Exercise details: The required output consists solely of the lines from the line containing "The Blender Python" through the end of the records, copied exactly.

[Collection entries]
=====

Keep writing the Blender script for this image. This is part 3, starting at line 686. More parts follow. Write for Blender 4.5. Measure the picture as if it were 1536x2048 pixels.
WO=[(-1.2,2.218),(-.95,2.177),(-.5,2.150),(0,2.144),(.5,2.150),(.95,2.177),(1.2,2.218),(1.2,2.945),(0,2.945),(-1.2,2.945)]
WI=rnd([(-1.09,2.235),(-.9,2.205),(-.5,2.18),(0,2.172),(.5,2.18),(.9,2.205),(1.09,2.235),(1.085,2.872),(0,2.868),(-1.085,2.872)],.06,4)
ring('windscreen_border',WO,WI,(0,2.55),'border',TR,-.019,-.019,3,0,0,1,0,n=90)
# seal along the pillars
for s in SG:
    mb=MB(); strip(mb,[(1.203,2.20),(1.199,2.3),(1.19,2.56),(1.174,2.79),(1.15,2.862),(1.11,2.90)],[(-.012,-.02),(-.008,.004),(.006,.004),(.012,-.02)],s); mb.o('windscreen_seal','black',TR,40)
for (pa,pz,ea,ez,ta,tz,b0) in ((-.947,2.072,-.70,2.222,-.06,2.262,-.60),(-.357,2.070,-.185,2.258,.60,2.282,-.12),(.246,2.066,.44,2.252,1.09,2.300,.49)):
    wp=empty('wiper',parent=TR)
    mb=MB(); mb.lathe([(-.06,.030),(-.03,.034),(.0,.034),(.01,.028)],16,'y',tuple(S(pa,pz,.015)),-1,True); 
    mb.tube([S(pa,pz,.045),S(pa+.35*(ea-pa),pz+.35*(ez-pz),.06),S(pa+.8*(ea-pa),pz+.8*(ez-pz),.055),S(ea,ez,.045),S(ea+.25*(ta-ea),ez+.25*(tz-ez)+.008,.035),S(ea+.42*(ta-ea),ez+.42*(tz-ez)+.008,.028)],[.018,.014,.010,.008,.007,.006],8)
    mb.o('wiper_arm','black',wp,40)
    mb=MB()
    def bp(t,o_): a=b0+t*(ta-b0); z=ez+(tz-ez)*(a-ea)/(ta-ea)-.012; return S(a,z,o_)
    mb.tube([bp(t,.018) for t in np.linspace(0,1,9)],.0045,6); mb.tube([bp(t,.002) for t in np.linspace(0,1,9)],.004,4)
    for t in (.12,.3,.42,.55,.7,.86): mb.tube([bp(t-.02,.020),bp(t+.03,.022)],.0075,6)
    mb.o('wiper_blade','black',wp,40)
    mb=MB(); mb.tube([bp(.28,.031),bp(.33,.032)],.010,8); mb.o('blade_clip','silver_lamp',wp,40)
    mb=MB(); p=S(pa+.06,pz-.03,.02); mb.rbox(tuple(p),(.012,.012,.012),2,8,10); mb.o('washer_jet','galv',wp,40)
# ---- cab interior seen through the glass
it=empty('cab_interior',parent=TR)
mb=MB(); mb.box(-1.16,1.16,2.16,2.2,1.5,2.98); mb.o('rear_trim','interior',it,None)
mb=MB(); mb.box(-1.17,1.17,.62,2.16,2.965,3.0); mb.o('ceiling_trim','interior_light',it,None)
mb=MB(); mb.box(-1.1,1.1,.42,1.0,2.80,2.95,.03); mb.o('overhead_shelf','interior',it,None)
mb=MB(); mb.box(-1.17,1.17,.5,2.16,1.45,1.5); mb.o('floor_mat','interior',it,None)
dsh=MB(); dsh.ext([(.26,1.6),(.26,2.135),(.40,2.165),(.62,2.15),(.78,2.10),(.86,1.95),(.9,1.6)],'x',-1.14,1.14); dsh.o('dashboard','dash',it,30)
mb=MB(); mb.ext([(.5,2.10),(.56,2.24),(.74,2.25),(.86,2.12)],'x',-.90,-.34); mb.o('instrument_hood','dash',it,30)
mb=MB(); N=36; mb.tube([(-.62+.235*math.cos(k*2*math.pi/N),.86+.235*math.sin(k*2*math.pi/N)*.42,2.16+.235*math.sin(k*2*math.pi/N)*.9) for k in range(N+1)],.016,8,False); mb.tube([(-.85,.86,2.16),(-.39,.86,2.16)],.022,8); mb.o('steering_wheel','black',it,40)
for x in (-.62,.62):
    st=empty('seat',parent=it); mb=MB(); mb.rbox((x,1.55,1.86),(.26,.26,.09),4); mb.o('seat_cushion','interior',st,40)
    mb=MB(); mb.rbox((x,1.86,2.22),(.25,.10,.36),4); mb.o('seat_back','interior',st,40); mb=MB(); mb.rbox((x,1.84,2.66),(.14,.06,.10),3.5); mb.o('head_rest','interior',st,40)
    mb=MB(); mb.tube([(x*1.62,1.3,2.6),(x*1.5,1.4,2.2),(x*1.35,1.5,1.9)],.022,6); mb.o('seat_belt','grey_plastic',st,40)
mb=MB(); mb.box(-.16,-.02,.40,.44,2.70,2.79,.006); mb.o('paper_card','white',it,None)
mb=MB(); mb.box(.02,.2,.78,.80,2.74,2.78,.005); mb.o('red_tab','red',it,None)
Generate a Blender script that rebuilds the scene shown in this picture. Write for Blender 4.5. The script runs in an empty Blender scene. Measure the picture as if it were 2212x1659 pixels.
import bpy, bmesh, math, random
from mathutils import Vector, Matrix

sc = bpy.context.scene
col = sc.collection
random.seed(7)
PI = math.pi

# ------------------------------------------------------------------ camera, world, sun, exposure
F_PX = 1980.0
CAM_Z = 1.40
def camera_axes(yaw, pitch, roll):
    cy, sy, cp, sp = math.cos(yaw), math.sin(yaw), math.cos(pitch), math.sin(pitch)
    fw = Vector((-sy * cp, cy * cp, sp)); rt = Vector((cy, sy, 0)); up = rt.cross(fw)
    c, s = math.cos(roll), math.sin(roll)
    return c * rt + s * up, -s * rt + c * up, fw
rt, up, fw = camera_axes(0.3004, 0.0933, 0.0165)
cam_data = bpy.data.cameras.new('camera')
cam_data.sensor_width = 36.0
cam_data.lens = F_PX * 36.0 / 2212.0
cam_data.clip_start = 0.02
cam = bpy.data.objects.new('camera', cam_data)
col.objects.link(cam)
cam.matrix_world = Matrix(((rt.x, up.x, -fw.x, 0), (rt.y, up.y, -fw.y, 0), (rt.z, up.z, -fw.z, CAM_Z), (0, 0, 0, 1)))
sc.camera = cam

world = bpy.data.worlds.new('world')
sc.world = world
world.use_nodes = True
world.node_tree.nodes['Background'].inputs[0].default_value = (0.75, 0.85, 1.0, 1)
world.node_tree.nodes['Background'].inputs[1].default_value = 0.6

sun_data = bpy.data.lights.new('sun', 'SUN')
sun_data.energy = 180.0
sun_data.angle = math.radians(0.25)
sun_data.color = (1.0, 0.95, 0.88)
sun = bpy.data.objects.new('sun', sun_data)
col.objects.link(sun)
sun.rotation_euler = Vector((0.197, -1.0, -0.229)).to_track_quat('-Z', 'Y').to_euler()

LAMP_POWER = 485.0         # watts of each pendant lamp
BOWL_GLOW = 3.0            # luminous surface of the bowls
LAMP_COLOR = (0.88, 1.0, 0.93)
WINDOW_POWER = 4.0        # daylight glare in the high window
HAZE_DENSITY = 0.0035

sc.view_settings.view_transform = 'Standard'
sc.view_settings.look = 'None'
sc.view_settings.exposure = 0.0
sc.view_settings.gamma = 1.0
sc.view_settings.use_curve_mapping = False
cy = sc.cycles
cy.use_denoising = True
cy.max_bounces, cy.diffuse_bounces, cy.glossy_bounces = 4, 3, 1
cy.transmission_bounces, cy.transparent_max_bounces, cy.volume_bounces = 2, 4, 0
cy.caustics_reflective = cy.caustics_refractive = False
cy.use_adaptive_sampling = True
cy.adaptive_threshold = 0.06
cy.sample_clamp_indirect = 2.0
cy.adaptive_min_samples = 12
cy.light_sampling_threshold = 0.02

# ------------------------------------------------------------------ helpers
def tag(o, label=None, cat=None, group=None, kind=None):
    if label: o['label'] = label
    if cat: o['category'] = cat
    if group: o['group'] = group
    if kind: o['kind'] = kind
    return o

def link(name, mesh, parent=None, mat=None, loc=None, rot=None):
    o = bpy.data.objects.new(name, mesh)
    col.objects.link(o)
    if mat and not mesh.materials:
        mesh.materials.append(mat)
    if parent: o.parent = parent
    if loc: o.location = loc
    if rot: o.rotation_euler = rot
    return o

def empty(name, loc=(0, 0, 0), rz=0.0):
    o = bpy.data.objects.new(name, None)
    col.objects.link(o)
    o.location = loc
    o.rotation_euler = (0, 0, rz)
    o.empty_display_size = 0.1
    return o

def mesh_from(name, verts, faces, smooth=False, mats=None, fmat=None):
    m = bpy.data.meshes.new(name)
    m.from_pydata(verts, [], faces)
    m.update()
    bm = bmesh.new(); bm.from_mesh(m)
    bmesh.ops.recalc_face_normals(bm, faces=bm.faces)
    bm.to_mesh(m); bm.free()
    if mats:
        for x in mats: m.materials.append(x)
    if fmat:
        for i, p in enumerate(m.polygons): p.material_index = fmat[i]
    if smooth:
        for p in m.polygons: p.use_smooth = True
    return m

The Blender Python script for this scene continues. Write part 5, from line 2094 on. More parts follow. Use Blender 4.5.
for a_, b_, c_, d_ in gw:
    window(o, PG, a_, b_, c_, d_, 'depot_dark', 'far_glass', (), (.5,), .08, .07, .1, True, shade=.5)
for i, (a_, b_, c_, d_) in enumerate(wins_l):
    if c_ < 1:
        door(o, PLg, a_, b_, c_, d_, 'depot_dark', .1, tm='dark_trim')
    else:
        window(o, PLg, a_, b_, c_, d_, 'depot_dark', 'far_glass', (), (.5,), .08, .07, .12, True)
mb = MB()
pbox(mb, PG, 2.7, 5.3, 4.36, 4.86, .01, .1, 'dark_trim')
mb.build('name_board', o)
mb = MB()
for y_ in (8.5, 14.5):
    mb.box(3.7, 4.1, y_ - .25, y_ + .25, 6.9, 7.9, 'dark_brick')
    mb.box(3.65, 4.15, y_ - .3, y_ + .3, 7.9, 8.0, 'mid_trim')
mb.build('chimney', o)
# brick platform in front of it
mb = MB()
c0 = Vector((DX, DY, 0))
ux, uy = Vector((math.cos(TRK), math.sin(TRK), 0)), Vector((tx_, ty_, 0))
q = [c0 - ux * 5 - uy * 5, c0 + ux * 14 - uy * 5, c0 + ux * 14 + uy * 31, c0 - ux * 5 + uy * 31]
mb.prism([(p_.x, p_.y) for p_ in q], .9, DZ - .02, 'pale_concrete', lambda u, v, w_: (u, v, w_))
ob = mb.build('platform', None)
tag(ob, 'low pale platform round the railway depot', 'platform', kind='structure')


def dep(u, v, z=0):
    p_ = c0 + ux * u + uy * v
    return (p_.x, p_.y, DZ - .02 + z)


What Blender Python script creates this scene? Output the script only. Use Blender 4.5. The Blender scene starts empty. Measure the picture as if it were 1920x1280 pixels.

=====

Output below:
The Blender Python script for this scene continues. Write part 5, from line 2094 on. More parts follow. Use Blender 4.5.
for a_, b_, c_, d_ in gw:
    window(o, PG, a_, b_, c_, d_, 'depot_dark', 'far_glass', (), (.5,), .08, .07, .1, True, shade=.5)
for i, (a_, b_, c_, d_) in enumerate(wins_l):
    if c_ < 1:
        door(o, PLg, a_, b_, c_, d_, 'depot_dark', .1, tm='dark_trim')
    else:
        window(o, PLg, a_, b_, c_, d_, 'depot_dark', 'far_glass', (), (.5,), .08, .07, .12, True)
mb = MB()
pbox(mb, PG, 2.7, 5.3, 4.36, 4.86, .01, .1, 'dark_trim')
mb.build('name_board', o)
mb = MB()
for y_ in (8.5, 14.5):
    mb.box(3.7, 4.1, y_ - .25, y_ + .25, 6.9, 7.9, 'dark_brick')
    mb.box(3.65, 4.15, y_ - .3, y_ + .3, 7.9, 8.0, 'mid_trim')
mb.build('chimney', o)
# brick platform in front of it
mb = MB()
c0 = Vector((DX, DY, 0))
ux, uy = Vector((math.cos(TRK), math.sin(TRK), 0)), Vector((tx_, ty_, 0))
q = [c0 - ux * 5 - uy * 5, c0 + ux * 14 - uy * 5, c0 + ux * 14 + uy * 31, c0 - ux * 5 + uy * 31]
mb.prism([(p_.x, p_.y) for p_ in q], .9, DZ - .02, 'pale_concrete', lambda u, v, w_: (u, v, w_))
ob = mb.build('platform', None)
tag(ob, 'low pale platform round the railway depot', 'platform', kind='structure')


def dep(u, v, z=0):
    p_ = c0 + ux * u + uy * v
    return (p_.x, p_.y, DZ - .02 + z)


What Blender Python script creates this scene? Output the script only. Use Blender 4.5. The Blender scene starts empty. Measure the picture as if it were 1920x1280 pixels.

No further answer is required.